LOAN ALL RIGHT, I presume?

Enquiries today about life assurance.

  1. A reference to Ludwig Kugelmann’s letters to Marx of 23 November and to Engels of 25 November (with enclosed reprints of Kugelmann’s note on Volume One of Capital in the Deutsche Volkszeitung) and of 30 November 1867, and to Wilhelm Liebknecht’s letter to Engels of 26 November 1867. In seeking to persuade German economists and philosophers to respond to Marx’s book, Kugelmann sent reprints of his own and Engels’ (from Die Zukunft) reviews of it to Faucher, Schulze-Delitzsch, Dühring, Röscher, Hildebrand and Rau, about which he told Marx in his letter of 23 November 1867.
  2. Der Beobachter
  3. Guelphs (Welfs)—members of a separatist party formed in Hanover following its annexation by Prussia in 1866. It consisted of supporters of the restoration of the independent Hanover monarchy headed by the house of Welfs which was once on the throne there.

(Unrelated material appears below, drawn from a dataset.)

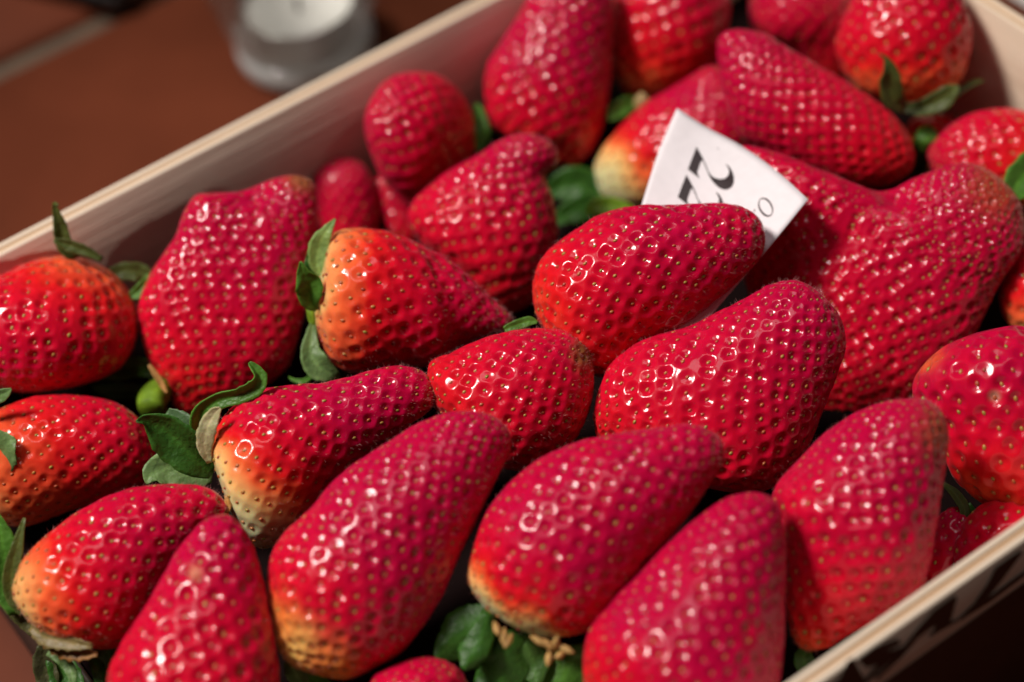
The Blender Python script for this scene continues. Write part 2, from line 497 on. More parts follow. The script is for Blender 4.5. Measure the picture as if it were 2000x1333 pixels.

  4. 'Adresse an den Wiener Gemeinderat', Neue Preußische Zeitung, 1 December 1867.
  5. Demokratisches Wochenblatt
  6. Engels’ letter to Liebknecht mentioned here has not been found. In his reply to this letter of 11 December 1867, Liebknecht said that he agreed with Engels’ remarks on the policy pursued by the working-class representatives in Germany but that he had a different opinion on individual practical questions of agitation. In particular, he explained the reason for the address that he and Bebel had sent to the Vienna City Council by their confidence that Austria was on the eve of a revolution (‘She has to experience her own 1789’), which was to have an impact on the whole of Germany.
  7. A reference to No. 139 of Der Social-Demokrat of 29 November 1867 with its two supplements which carried a detailed report about the general meeting of the General Association of German Workers on 24 November 1867. Among the speakers was one of the publishers of Der Social-Demokrat, the Lassallean J. B. von Hofstetten, who included in his speech passages from Capital distorting their meaning and naming neither the work nor its author. Marx responded to this with an article, ‘Plagiarism’, which was published unsigned in Die Zukunft, No. 291 (Supplement) of 12 December 1867 (see present edition, Vol. 20). The mentioned letter of Marx to Guido Weiß, the editor of Die Zukunft, has not been found.
  8. On 4 November 1867 Adelaide Macdonald who supported the Fenians made an attempt on the life of a policeman guarding the house of a witness at the Fenian trial in Manchester (see Note 497) who had given evidence against William Allen. She was arrested, put on trial and sentenced to five years’ penal servitude.